103. L'interesse per la verità dell'altro condivide con l'amore il
presupposto strutturale della stima di se stesso. La base di ogni
comunicazione, anche del dialogo tra le religioni, è il riconoscimento
dell'esigenza di verità. La fede cristiana però ha una propria struttura di
verità: le religioni parlano "del" Santo, "di" Dio,
"su" di lui, "in sua vece" o "nel suo nome";
soltanto nella religione cristiana è Dio stesso che parla all'uomo con la sua
Parola.
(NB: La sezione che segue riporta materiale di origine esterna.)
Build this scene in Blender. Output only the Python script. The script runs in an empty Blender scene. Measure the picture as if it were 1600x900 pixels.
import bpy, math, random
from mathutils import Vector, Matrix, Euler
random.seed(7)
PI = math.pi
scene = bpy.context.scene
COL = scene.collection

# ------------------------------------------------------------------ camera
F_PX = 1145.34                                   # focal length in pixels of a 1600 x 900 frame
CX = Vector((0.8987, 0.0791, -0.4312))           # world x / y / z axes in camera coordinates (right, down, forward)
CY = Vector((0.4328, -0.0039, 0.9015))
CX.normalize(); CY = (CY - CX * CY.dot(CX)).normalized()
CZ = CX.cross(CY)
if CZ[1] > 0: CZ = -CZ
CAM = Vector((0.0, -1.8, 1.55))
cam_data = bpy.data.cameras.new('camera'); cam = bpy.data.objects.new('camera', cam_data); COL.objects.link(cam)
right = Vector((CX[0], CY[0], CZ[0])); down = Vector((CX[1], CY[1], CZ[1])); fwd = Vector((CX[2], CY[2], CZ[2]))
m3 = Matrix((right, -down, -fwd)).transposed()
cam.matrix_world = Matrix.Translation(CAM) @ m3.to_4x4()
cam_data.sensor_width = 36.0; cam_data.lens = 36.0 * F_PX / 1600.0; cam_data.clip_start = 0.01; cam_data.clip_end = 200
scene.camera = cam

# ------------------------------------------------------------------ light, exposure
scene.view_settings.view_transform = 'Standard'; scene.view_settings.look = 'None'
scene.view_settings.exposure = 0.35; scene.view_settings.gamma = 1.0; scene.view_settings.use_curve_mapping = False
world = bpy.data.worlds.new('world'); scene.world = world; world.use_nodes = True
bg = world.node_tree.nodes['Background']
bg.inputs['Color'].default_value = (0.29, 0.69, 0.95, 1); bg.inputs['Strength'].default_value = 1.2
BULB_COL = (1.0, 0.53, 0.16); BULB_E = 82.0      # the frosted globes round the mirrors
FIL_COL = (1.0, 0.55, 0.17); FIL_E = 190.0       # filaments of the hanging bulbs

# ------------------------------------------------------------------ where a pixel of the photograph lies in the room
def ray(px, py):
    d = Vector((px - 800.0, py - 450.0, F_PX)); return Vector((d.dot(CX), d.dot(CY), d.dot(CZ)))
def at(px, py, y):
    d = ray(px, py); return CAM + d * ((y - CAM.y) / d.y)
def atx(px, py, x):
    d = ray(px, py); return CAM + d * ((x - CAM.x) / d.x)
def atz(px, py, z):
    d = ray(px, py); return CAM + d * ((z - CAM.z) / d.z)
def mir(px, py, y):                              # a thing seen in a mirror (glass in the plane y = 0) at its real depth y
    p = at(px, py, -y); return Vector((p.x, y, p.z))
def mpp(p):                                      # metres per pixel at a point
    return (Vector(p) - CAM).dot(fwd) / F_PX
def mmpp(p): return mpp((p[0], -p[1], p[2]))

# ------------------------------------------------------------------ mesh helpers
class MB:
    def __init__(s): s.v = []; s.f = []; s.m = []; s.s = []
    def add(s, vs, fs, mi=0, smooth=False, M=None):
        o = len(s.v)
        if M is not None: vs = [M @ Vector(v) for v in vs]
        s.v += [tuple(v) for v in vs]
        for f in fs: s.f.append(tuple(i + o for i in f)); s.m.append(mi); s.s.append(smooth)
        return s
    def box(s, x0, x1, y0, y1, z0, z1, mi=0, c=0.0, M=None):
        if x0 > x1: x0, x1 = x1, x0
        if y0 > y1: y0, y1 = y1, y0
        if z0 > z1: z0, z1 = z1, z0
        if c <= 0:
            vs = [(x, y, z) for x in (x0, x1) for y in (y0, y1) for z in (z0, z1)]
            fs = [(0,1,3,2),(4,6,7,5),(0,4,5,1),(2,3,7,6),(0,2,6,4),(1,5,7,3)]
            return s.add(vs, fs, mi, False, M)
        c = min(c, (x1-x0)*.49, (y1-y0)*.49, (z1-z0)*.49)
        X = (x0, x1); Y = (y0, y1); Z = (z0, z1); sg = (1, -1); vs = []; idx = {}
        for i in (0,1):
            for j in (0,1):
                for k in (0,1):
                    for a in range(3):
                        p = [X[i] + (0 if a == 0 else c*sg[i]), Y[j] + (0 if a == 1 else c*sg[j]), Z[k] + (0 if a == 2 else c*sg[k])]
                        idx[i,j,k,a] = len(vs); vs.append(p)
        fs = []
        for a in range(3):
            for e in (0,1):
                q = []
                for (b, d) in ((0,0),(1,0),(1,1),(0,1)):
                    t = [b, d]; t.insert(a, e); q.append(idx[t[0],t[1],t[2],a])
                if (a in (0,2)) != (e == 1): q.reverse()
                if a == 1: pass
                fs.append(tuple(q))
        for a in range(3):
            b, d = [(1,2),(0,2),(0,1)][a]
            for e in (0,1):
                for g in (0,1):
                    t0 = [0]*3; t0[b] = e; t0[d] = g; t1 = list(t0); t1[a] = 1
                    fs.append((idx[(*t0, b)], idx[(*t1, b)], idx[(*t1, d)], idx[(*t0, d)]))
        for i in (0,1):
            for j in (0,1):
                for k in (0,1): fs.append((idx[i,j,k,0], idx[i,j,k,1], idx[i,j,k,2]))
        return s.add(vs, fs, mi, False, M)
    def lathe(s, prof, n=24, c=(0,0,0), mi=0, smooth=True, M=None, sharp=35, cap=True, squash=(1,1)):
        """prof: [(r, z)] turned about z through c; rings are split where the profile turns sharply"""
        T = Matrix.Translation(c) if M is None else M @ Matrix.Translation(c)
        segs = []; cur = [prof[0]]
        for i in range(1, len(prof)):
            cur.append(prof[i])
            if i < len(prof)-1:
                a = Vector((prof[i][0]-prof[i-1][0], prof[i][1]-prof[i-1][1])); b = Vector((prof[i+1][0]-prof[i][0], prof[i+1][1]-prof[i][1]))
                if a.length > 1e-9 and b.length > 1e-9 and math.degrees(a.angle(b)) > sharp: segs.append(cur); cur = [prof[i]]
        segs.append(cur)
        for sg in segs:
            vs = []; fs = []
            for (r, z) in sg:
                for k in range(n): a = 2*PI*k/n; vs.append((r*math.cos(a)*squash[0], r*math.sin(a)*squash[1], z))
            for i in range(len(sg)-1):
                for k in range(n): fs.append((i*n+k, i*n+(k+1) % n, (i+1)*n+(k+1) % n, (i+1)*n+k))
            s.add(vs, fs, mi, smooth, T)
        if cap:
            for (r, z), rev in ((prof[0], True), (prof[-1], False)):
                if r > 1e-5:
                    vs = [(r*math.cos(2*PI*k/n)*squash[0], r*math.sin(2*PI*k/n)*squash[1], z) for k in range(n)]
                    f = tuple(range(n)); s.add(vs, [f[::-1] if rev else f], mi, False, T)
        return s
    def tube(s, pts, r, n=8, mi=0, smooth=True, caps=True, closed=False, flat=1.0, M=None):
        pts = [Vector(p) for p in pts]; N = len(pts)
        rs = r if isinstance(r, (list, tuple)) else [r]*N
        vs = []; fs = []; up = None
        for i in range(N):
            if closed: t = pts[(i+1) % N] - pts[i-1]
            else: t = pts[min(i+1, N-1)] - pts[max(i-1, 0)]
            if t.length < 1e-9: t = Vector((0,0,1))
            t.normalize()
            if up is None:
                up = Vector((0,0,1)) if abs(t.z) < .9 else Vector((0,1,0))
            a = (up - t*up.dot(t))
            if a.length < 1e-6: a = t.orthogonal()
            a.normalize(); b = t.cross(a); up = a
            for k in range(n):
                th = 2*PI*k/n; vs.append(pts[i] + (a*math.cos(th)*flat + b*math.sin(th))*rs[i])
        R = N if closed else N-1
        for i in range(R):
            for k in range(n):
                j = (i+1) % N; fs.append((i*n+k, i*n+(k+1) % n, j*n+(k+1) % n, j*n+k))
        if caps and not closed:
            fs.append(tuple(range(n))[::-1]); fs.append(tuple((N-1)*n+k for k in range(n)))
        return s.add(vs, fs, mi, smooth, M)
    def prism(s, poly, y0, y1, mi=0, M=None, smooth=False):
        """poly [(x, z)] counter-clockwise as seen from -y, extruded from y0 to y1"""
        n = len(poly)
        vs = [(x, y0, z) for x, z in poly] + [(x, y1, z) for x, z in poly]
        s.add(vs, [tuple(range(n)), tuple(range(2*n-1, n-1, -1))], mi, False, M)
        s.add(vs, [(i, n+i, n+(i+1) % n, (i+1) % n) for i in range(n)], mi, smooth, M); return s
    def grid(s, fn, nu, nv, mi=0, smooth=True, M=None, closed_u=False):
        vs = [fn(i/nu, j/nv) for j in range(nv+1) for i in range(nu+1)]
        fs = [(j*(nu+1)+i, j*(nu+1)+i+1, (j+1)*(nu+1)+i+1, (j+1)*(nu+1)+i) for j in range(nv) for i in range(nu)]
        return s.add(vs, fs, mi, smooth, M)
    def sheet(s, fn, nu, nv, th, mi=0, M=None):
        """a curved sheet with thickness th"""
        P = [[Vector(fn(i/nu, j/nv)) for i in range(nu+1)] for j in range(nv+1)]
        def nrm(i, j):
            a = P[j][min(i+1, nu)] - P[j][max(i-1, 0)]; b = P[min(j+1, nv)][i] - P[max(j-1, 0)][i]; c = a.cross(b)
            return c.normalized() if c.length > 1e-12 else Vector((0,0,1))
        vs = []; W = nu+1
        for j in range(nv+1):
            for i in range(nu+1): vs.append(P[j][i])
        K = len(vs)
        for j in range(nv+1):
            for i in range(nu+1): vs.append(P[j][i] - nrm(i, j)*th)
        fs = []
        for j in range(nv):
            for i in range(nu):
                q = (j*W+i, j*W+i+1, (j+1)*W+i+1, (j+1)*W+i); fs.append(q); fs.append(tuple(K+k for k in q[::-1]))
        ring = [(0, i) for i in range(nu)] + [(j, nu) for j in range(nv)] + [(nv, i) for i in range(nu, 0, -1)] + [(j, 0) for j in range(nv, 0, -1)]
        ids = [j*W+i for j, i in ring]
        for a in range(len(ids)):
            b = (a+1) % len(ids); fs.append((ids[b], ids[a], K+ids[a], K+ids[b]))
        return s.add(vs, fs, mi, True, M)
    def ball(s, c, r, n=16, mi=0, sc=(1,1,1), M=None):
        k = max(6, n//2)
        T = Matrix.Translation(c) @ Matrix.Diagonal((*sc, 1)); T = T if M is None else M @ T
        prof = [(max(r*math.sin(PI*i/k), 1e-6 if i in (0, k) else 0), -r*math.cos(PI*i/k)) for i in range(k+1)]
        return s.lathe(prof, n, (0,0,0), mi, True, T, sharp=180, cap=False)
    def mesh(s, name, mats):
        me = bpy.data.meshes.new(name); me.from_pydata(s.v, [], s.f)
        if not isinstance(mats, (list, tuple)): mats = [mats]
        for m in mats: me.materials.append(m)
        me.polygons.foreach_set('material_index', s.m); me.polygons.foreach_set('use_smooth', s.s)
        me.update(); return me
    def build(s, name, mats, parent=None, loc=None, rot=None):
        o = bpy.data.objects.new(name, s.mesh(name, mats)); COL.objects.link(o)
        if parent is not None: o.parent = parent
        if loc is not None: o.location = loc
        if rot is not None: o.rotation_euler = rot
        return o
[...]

Solamente questo modo di parlare dà all'uomo la possibilità di essere
persona in senso proprio, insieme alla comunione con Dio e con tutti gli
uomini. Il Dio in tre persone è il cuore di questa fede: soltanto la fede
cristiana vive del Dio uno e trino; dal fondo della sua cultura è sorta la differenziazione
sociale che caratterizza la modernità.
104. All'unica mediazione salvifica di Cristo per tutti gli uomini la
posizione pluralista attribuisce una pretesa di superiorità; perciò si chiede
che il cristocentrismo teologico, dal quale si deduce necessariamente tale
pretesa, sia sostituito da un teocentrismo più accettabile. Di fronte a
questo, occorre affermare che la verità della fede non è a nostra
disposizione. Di fronte a una strategia di dialogo che chiede una riduzione
del dogma cristologico per escludere questa pretesa di superiorità del
cristianesimo, scegliamo piuttosto - al fine di escludere una
"falsa" pretesa di superiorità - un'applicazione radicale della
fede cristologica alla forma di annuncio che le è propria. Ogni forma di
evangelizzazione che non corrisponde al messaggio, alla vita, alla morte e
risurrezione di Cristo, compromette questo messaggio e, in ultima analisi,
Gesù Cristo stesso. La verità come verità è sempre "superiore";
però la verità di Gesù Cristo, con la sua chiara esigenza, è sempre servizio
all'uomo; è la verità di colui che dà la vita per gli uomini, per farli
entrare definitivamente nell'amore di Dio. Ogni forma di annuncio che cerchi
anzitutto e soprattutto di imporsi sugli ascoltatori o di servirsi di loro
con i mezzi di una razionalità strumentale o strategica si oppone a Cristo,
Vangelo del Padre, e alla dignità dell'uomo di cui egli stesso parla.